Always Exclude Zwave Before Including?

I have read it suggested here to do Z-Wave Device Exclusion first before doing Device Inclusion for a new device and follow that religiously. I haven't kept track but I would guess that for over 30 of my 37 devices, doing the exclusion first found a device and excluded it. Then, I immediately included it with success. Knock on wood, I have never had a failed Inclusion or Ghost Node created and I am curious if it is all related.

Let me know ya'lls experience when running Exclude prior to Include with new devices.

2 Likes

Really the only time I find it needs excluded is if it has been previously included. If I perform a factory reset on a z-wave device I don't bother exluding because well, a factory reset already does that. But it certainly can't hurt!!! :slight_smile:

1 Like

I only do an exclude if there is no factory reset on the device.
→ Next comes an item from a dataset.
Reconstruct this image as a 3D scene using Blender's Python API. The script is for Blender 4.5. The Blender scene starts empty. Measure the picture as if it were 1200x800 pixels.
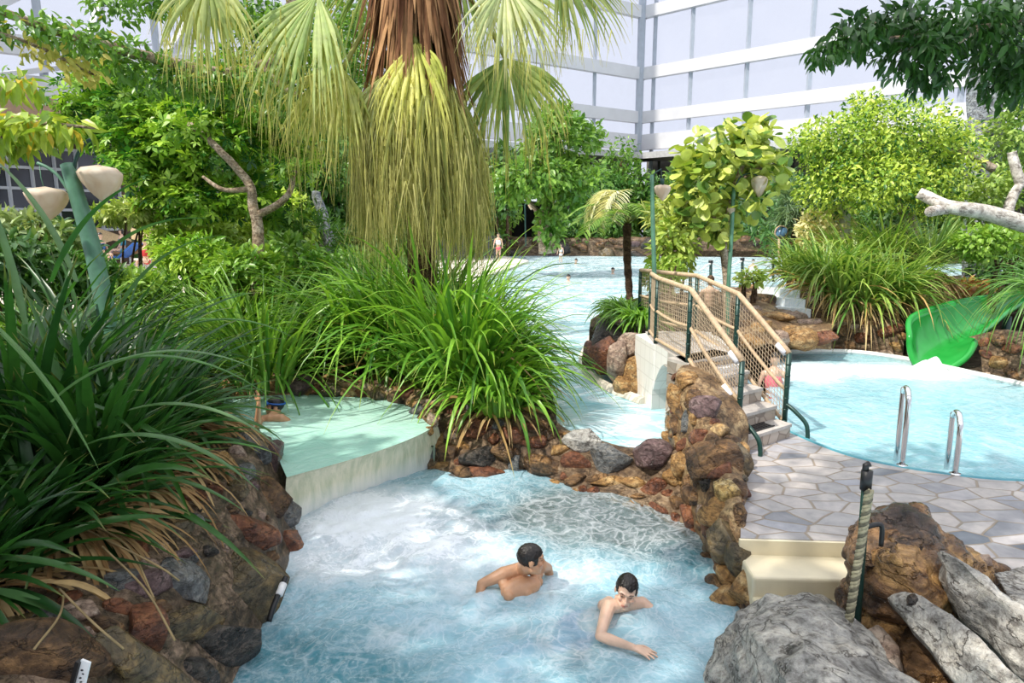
import bpy, bmesh, math, random
import numpy as np
from mathutils import Vector, Matrix
from mathutils.bvhtree import BVHTree

random.seed(7)
rng = np.random.default_rng(7)
SC = bpy.context.scene
COL = SC.collection

# ------------------------------------------------------------------ camera
CAM_H, PITCH, FPX = 2.8, math.radians(10.0), 800.0
cam_d = bpy.data.cameras.new('camera')
cam_d.sensor_width = 36.0
cam_d.lens = 24.0
cam_d.clip_end = 500
cam_o = bpy.data.objects.new('camera', cam_d)
COL.objects.link(cam_o)
cam_o.location = (0, 0, CAM_H)
cam_o.rotation_euler = (math.pi / 2 - PITCH, 0, 0)
SC.camera = cam_o
C10, S10 = math.cos(PITCH), math.sin(PITCH)


def rdir(px, py):
    u = (px - 600) / FPX
    v = (py - 400) / FPX
    return np.array([u, C10 - v * S10, -S10 - v * C10])


def P(px, py, z):
    d = rdir(px, py)
    t = (z - CAM_H) / d[2]
    return np.array([0, 0, CAM_H]) + d * t


def PD(px, py, t):
    return np.array([0, 0, CAM_H]) + rdir(px, py) * t


def A(*a):
    return np.array(a, float)


def nrm(v):
    v = np.asarray(v, float)
    return v / np.maximum(np.linalg.norm(v, axis=-1, keepdims=True), 1e-9)


# ------------------------------------------------------------------ value noise
def _h(ix, iy, iz, s):
    n = (ix * 374761393 + iy * 668265263 + iz * 2147483647 + s * 144665) & 0x7fffffff
    n = ((n ^ (n >> 13)) * 1274126177) & 0x7fffffff
    n = ((n ^ (n >> 15)) * 668265263) & 0x7fffffff
    return ((n ^ (n >> 16)) & 0xffff) / 65535.0


def vnoise(p, s=0):
    p = np.asarray(p, float)
    i = np.floor(p).astype(np.int64)
    f = p - i
    f = f * f * (3 - 2 * f)
    r = 0
    for dx in (0, 1):
        for dy in (0, 1):
            for dz in (0, 1):
                w = (f[..., 0] if dx else 1 - f[..., 0]) * (f[..., 1] if dy else 1 - f[..., 1]) * (f[..., 2] if dz else 1 - f[..., 2])
                r = r + w * _h(i[..., 0] + dx, i[..., 1] + dy, i[..., 2] + dz, s)
    return r


def fbm(p, s=0, o=4):
    a, r, t = 1.0, 0, 0
    p = np.asarray(p, float)
    for k in range(o):
        r = r + a * vnoise(p * (2 ** k) + 17.3 * k, s + k)
        t += a
        a *= .5
    return r / t


# ------------------------------------------------------------------ mesh building
class MB:
    def __init__(s):
        s.V, s.F, s.C, s.n = [], [], [], 0

    def add(s, V, F, col=None):
        V = np.asarray(V, float).reshape(-1, 3)
        if not len(V):
            return
        if isinstance(F, np.ndarray):
            F = [F]
        else:
            groups = {}
            for f in F:
                groups.setdefault(len(f), []).append(f)
            F = [np.array(g) for g in groups.values()]
        for f in F:
            s.F.append(f.astype(np.int64) + s.n)
        if col is None:
            col = (1, 1, 1)
        col = np.asarray(col, float)
        if col.ndim == 1:
            col = np.tile(col, (len(V), 1))
        s.C.append(col.reshape(-1, 3))
        s.V.append(V)
        s.n += len(V)

    def arrays(s):
        return np.concatenate(s.V), s.F, np.concatenate(s.C)


def wloc(o):
    l = np.array(o.location)
    while o.parent:
        o = o.parent
        l = l + np.array(o.location)
    return l


def mesh_from(name, V, F, C, mat, smooth):
    me = bpy.data.meshes.new(name)
    me.vertices.add(len(V))
    me.vertices.foreach_set('co', np.ascontiguousarray(V, dtype=np.float32).ravel())
    lv = np.concatenate([f.ravel() for f in F])
    tot = np.concatenate([np.full(len(f), f.shape[1]) for f in F])
    st = np.concatenate([[0], np.cumsum(tot)[:-1]])
    me.loops.add(len(lv))
    me.loops.foreach_set('vertex_index', lv.astype(np.int32))
    me.polygons.add(len(tot))
    me.polygons.foreach_set('loop_start', st.astype(np.int32))
    me.update(calc_edges=True)
    me.polygons.foreach_set('use_smooth', np.full(len(tot), smooth))
    at = me.attributes.new('Col', 'FLOAT_COLOR', 'POINT')
    at.data.foreach_set('color', np.ascontiguousarray(np.hstack([C, np.ones((len(C), 1))]), dtype=np.float32).ravel())
    if mat is not None:
        for m in (mat if isinstance(mat, (list, tuple)) else [mat]):
            me.materials.append(m)
    return me


def obj(name, mb, mat, parent=None, smooth=True, label=None, cat=None, group=None, kind=None):
    if isinstance(mb, MB):
        V, F, Cc = mb.arrays()
    else:
        V, F = np.asarray(mb[0], float), mb[1]
        if not isinstance(F, list) or (F and not isinstance(F[0], np.ndarray)):
            q = MB()
            q.add(V, F)
            V, F, Cc = q.arrays()
        else:
            Cc = np.ones((len(V), 3))
    if parent is not None:
        org = wloc(parent)
    else:
        org = np.array([(V[:, 0].min() + V[:, 0].max()) / 2, (V[:, 1].min() + V[:, 1].max()) / 2, V[:, 2].min()])
    me = mesh_from(name, V - org, F, Cc, mat, smooth)
    o = bpy.data.objects.new(name, me)
    COL.objects.link(o)
    if parent is not None:
        o.parent = parent
    else:
        o.location = org
    tag(o, label, cat, group, kind)
    return o


def tag(o, label=None, cat=None, group=None, kind=None):
    if label:
        o['label'] = label
    if cat:
        o['category'] = cat
    if group:
        o['group'] = group
    if kind:
        o['kind'] = kind
    return o


def thing(name, label, cat, loc=(0, 0, 0), group=None, kind=None):
    o = bpy.data.objects.new(name, None)
    COL.objects.link(o)
    o.empty_display_size = .1
    o.location = tuple(float(x) for x in loc)
    return tag(o, label, cat, group, kind)


def struct(name, mb, mat, parent=None, smooth=False):
    return obj(name, mb, mat, parent, smooth, kind=None if parent else 'structure')


def copy_tree(o, parent=None):
    c = o.copy()
    COL.objects.link(c)
    if parent is not None:
        c.parent = parent
    for ch in list(o.children):
        copy_tree(ch, c)
    return c


# ------------------------------------------------------------------ shapes
def tube(mb, pts, rad, seg=8, col=None, cap=True):
    pts = np.asarray(pts, float)
    n = len(pts)
    rad = np.broadcast_to(np.asarray(rad, float), (n,))
    T = np.gradient(pts, axis=0)
    T = nrm(T)
    up = A(0, 0, 1) if abs(T[0][2]) < .9 else A(1, 0, 0)
    X = nrm(np.cross(up, T[0]))
    ang = np.linspace(0, 2 * np.pi, seg, endpoint=False)
    V = []
    for i in range(n):
        X = X - T[i] * np.dot(X, T[i])
        X = nrm(X)
        Y = np.cross(T[i], X)
        V.append(pts[i] + rad[i] * (np.cos(ang)[:, None] * X + np.sin(ang)[:, None] * Y))
    V = np.concatenate(V)
    i, j = np.meshgrid(np.arange(n - 1), np.arange(seg), indexing='ij')
    a = i * seg + j
    b = i * seg + (j + 1) % seg
    F = np.stack([a, b, b + seg, a + seg], -1).reshape(-1, 4)
    Fs = [F]
    mb_F = [F]
    if cap:
        mb_F += [np.arange(seg)[::-1][None, :], (np.arange(seg) + (n - 1) * seg)[None, :]]
    Cc = np.ones(3) if col is None else np.asarray(col, float)
    V0 = mb.n
    for f in mb_F:
        mb.F.append(f.astype(np.int64) + V0)
    mb.V.append(V)
    mb.C.append(np.tile(Cc, (len(V), 1)) if Cc.ndim == 1 else np.repeat(Cc, seg, 0))
    mb.n += len(V)


def smooth_path(pts, n=24):
    pts = np.asarray(pts, float)
    if len(pts) < 3:
        t = np.linspace(0, 1, n)[:, None]
        return pts[0] * (1 - t) + pts[-1] * t
    Pp = np.vstack([2 * pts[0] - pts[1], pts, 2 * pts[-1] - pts[-2]])
    out = []
    k = len(pts) - 1
    for s in np.linspace(0, k, n):
        i = min(int(s), k - 1)
        t = s - i
        a, b, c, d = Pp[i], Pp[i + 1], Pp[i + 2], Pp[i + 3]
        out.append(.5 * (2 * b + (c - a) * t + (2 * a - 5 * b + 4 * c - d) * t * t + (3 * b - a - 3 * c + d) * t ** 3))
    return np.array(out)


def box(mb, lo, hi, R=None, c=None, col=None):
    lo, hi = np.asarray(lo, float), np.asarray(hi, float)
    V = np.array([[x, y, z] for x in (lo[0], hi[0]) for y in (lo[1], hi[1]) for z in (lo[2], hi[2])])
    if R is not None:
        V = V @ np.asarray(R).T
    if c is not None:
        V = V + c
    mb.add(V, np.array([[0, 1, 3, 2], [4, 6, 7, 5], [0, 4, 5, 1], [2, 3, 7, 6], [0, 2, 6, 4], [1, 5, 7, 3]]), col)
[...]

If there is a factory reset available on the device I always do that before inclusion. If not I exclude before include.

1 Like

I've done this for every one of my devices. Touch wood - no ghosts here either.

1 Like

I haven't added a new device in a while BUT I have been moving devices between hubs. I double exclude as a result. I Exclude the device on the hub it's joined to. Then, I exclude it again on the new hub. Mostly this is to let me know it's in range. It's faster (in my head) to do an exclude and see the "unknown device excluded" message than to start an include and wonder why it's sitting at "finding." Then I immediately start an Include and I don't end up with ghosts.
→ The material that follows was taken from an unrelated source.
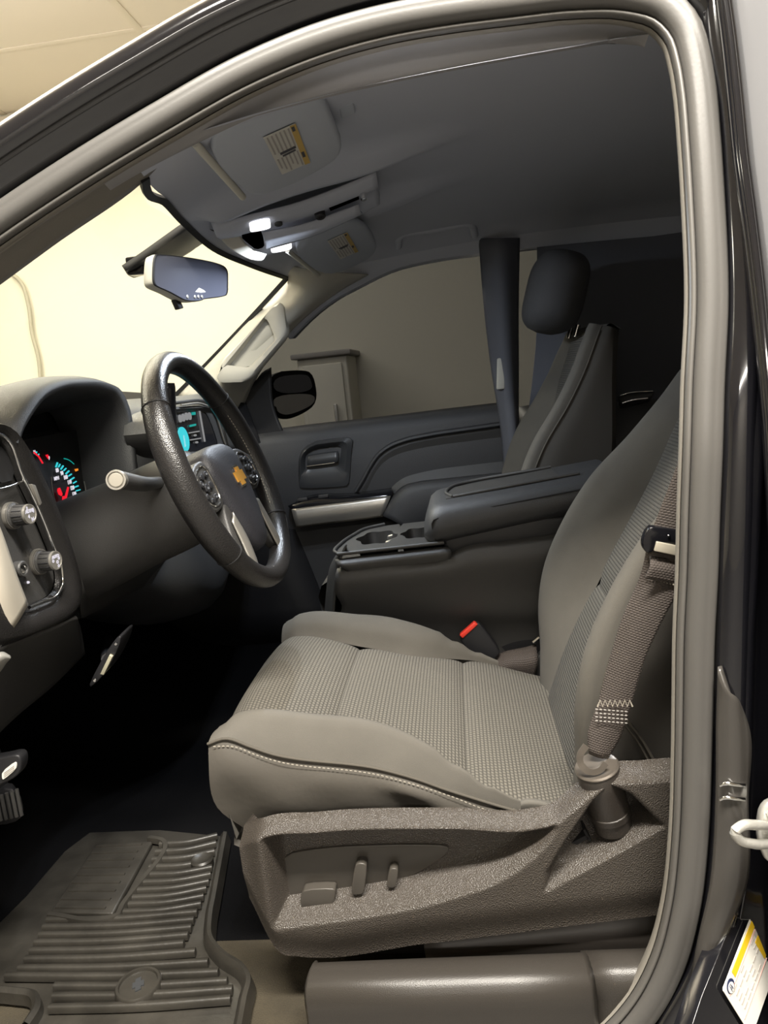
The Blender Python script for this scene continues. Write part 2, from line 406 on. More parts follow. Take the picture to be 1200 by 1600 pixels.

So yes, I always Exclude before Including, realizing that at least 50% of my reason is range checking.

3 Likes

I have found it to be a crap shoot even within the same device family to have the device include out of the box without some level of PITA. Some like Jasco are very consistent - one button and done, but heck yes a great rule of thumb would be start with an exclude. I find it 100% of the time a device that will successfully exclude will then include on the next attempt. Rarely not the case. Good suggestions above. I would always start with an exclude unless you have lots of experience with a device family. I have 100+ devices and found out early on the value of the community and its advice. Lots of posts on favorite devices with sage advice to save you pain.

I typically don’t exclude new out of the box Z-Wave devices, mostly because I don’t think about it. This hasn’t been an issue as far as I can tell.

I have found one device that was giving me a hard time and found that doing exclusions didn’t help avoid generating ghost nodes with it.